Jest jeszcze jeden wymiar rzeczywistości lasu, na który należy wskazać w świetle przeżywanego przez nas roku stulecia odzyskania przez Polskę niepodległości. Las ma swoje tajemnice, jakże głęboko związane z polską historią. Wiemy, że w dwudziestoleciu międzywojennym dzieci i młodzież wychowywano i kształcono odnosząc się do etosu bohaterów powstania styczniowego. Dla powstańców las był czasem kryjówką, częstokroć polem bitwy, nierzadko polem śmierci, ale zawsze niezwykłym świadkiem ich miłości do Ojczyzny. Wiemy także, że po 1918 roku nastał czas wielkich zmagań, by Polskę ochronić przed zagrożeniami z zewnątrz i o to, by ją wewnętrznie scalić. Potem przyszedł rok 1939 – kolejny rozbiór Polski i kolejne, jakże tragiczne lata. Obydwaj okupanci robili wszystko, aby zniszczyć polską inteligencję, pośród nich także leśników i wszystkich ludzi, których życie było związane z lasem – właśnie ze względu na pewien szczególny ich etos, szczególną wrażliwość na piękno własnej Ojczyzny, ze względu na to także, że mieli wielkie poczucie odpowiedzialności za kraj. Trzeba więc było ich zniszczyć, tak jak i przedstawicieli innych grup polskiej inteligencji.

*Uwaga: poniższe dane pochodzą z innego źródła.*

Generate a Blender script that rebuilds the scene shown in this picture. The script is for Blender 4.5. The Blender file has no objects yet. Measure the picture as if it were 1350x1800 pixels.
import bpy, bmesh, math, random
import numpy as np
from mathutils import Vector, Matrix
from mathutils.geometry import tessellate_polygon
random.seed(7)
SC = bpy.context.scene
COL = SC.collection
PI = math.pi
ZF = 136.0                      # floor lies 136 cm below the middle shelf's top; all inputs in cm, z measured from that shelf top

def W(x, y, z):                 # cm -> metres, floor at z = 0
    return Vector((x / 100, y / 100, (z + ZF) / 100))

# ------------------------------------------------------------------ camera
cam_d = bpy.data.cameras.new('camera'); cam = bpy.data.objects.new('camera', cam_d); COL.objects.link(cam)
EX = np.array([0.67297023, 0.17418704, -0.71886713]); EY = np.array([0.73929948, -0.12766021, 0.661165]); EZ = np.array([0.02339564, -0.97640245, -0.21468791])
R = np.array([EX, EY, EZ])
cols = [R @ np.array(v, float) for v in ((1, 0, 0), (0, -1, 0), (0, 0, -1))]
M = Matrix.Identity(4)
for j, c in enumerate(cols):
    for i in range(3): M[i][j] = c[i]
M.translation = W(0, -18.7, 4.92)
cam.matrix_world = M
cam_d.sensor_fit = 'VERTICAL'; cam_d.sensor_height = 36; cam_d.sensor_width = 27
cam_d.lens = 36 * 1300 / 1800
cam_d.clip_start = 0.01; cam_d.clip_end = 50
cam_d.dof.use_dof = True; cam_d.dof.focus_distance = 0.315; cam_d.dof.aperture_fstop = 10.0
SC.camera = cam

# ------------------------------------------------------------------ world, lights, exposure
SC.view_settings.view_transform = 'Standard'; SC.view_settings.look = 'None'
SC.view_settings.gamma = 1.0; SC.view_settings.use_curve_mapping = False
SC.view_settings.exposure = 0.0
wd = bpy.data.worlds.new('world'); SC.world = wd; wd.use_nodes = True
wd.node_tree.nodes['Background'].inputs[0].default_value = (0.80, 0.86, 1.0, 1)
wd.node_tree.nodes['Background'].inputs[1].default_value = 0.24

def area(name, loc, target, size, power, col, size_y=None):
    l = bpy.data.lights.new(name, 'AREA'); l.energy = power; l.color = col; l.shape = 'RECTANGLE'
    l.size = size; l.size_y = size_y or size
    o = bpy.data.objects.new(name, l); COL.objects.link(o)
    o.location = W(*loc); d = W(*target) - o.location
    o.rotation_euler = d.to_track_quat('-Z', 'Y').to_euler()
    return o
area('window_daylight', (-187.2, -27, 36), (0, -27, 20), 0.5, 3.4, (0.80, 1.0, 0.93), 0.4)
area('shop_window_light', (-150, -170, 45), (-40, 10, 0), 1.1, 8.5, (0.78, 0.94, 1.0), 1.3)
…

Lasy stały się także miejscem narodowych tragedii: lasy piaśnickie w okolicy Gdańska, lasy obornickie niedaleko Poznania, las katyński i wiele innych. Las stawał się grobem najszlachetniejszych córek i synów naszej Ojczyzny, grobem, który tajemnicę ich życia i bohaterskiej śmierci miał w sobie skryć i nikomu dalej nie przekazać. Ale las jest wierny, tak jak wierna była rzeka, o której pisał w swojej noweli Stefan Żeromski. Jest wierny w swoim zachowywaniu pamięci i przekazywaniu jej dalej. Jest wierny wiernością ludzi, których życie w sposób najbardziej piękny i szlachetny z lasem się związało. Potrafili oni w trudnych czasach tę pamięć zachować, by, kiedy nadeszły czasy właściwe, odsłonić ją światu. To tajemnica ludzi, dla których las ciągle mówi, mówi pięknem przyrody, ale mówi także językiem dramatycznych losów naszej Ojczyzny. Las mówi. Leśnicy słyszą tę mowę i ją rozumieją, i przekazują ją innym. Etos leśnika – jakże piękny, jakże odpowiedzialny, jakże znaczący dla tego niełatwego procesu odzyskiwania przez Polaków własnej tożsamości.
Dzisiejsza uroczystość raz jeszcze pozwala nam rozważać to wszystko, co jest Bożym darem i co stanowi cząstkę historii poszczególnych ludzi i całego naszego narodu. Nasza dzisiejsza uroczystość i modlitwa są wysławianiem Boga za to, co nam dał, dziękczynieniem Bogu za ludzi, których dał lasowi, a przez to całemu polskiemu narodowi. To jednocześnie modlitwa, aby szczytny ideał leśnika nic nie zatracił ze swojego blasku – owszem, aby coraz bardziej ukazywał światu swoje piękno, swoją szlachetność, swoje umiłowanie Boga, człowieka, ziemi.